Da i Ministri spero di aver ereditato l’attitudine, se prima, a ragione, molti miei amici e fan mi avevano affibbiato l’epiteto di cantautore pacco-intimista, relegandomi alla stanzetta, con questo lavoro, costruito insieme ad altri musicisti, tra cui il preziosissimo Gianluca Gambini (storico batterista di Dente), esco dalla stanzetta e faccio un po’ di rumore. A Dente invidio da sempre la capacità di giocare con la lingua e le parole, di volare leggero senza cadere pesantemente al suolo. Io ho sempre il dubbio di muovermi come un elefante in una cristalleria, e allora provo a pensare cosa farebbe Dente in quella circostanza. Anche se abbiamo uno stile, un registro e un mondo musicale e sonoro molto diverso e nostro.

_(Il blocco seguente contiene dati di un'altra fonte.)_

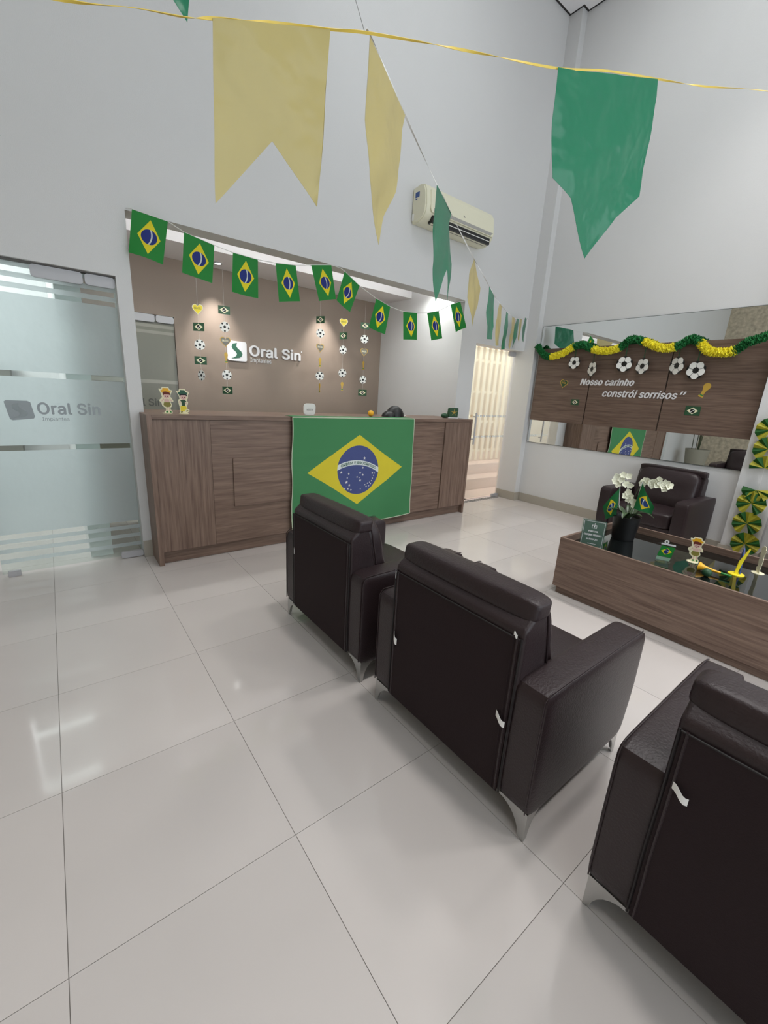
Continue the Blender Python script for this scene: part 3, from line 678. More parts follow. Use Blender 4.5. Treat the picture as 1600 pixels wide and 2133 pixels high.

Come ti appare oggi la scena italiana? Quali sono le caratteristiche di quest’epoca?
È una fase nuova e può succedere di tutto, si sono estinti i dinosauri ma rischiano di prendere il sopravvento dinamiche di pancia spaventose. La musica è un sintomo e una possibile cura insieme. È il momento di esserci e rivendicare idee, stili e intenzioni, e mi sembra che in molti ci stiano riuscendo bene, rimanendo fedeli al proprio percorso. Penso ad autori e artisti come Lucio Corsi, Andrea Laszlo De Simone, Giorgio Poi ad esempio che stanno raccogliendo molto pur avendo una personalità lontana dall’adagio discografico “quello che la gente vuole sentire”.
Perchè Soundreef?
Perchè è uno strumento nuovo, anche solo grazie alla sua presenza un dinosauro come la Siae ha capito che per non scomparire del tutto doveva cominciare a tener fede al proprio statuto. Perchè non è una macchina pensata per sostentare la burocrazia. Perchè non è rappresentata da ispettori (e mi fa orrore che la proprietà intellettuale sul territorio venga “difesa” e tutelata da figure molto simili ad agenti di polizia), perchè è chiara e semplice senza essere coercitiva per chi vuole usufruirne. Perchè ce n’era bisogno.